Automated geolocalization of vehicles from UAV footage: evaluating measurement precision of object detection and segmentation methods

Modern Road Traffic Monitoring (RTM) systems rely on advanced and precise technologies. Unmanned Aerial Vehicles (UAVs) coupled with state-of-the-art computer vision methods offer great utility in intelligent traffic monitoring and road safety analysis. However, the precision of these cutting-edge technologies is still under debate due to technical complexities, such as inaccurate road-user localization resulting in overestimated bounding dimensions, which could hinder their effectiveness in real-world scenarios.
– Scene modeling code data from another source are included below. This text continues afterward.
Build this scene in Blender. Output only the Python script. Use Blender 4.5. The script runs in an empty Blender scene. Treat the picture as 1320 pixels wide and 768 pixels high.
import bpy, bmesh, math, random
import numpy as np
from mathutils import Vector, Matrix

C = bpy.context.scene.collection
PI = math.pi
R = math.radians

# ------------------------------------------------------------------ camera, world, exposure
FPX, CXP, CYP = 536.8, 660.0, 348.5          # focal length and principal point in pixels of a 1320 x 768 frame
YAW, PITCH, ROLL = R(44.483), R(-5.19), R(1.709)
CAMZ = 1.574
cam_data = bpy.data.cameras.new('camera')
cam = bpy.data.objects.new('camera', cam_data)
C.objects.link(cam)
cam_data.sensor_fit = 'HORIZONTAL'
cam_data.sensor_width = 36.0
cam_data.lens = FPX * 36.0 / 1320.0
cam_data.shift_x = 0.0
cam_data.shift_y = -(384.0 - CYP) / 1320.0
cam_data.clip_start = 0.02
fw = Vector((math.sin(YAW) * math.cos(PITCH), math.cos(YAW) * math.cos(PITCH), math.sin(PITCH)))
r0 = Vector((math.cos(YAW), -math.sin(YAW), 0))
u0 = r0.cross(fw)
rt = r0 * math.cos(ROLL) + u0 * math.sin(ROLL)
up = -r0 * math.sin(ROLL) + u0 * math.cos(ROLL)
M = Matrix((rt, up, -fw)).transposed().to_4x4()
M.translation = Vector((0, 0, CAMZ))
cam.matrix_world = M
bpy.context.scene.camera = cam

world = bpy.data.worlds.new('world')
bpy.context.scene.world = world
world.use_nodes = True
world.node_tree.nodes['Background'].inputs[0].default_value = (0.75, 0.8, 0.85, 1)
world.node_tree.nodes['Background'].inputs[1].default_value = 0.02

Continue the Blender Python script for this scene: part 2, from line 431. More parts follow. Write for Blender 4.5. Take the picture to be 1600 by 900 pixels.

This research introduces a geolocalization method combining a feature-matching algorithm, SIFT, for automatic georeferencing of UAV frames with deep learning-based object detection and segmentation models. The study focuses on finding the most precise solution for vehicle geolocalization, preserving the vehicle shape and dimensions. The study explores three different configurations of YOLO object detectors: a standard YOLOv8 model, a hybrid model that integrates YOLOv8 with the Segment Anything Model (SAM), and a YOLOv8 variant that employs Oriented Bounding Boxes (OBB). The evaluation of results is focused on the dimensional accuracy, internal variabilities, impact of altitude variations, vehicle tilt or rotation, and inference speed of each method. Experimental results reveal that the YOLOv8 coupled with SAM and the YOLOv8-OBB exhibit comparable precision and excel in accurately localizing road users while preserving their dimensions. This can be instrumental in a practically feasible vision-based RTM solution. In terms of speed-to-error ratio, OBB-enabled object detectors present the most practical option, allowing for near-real-time solutions in key road safety workflows, such as conflict analysis.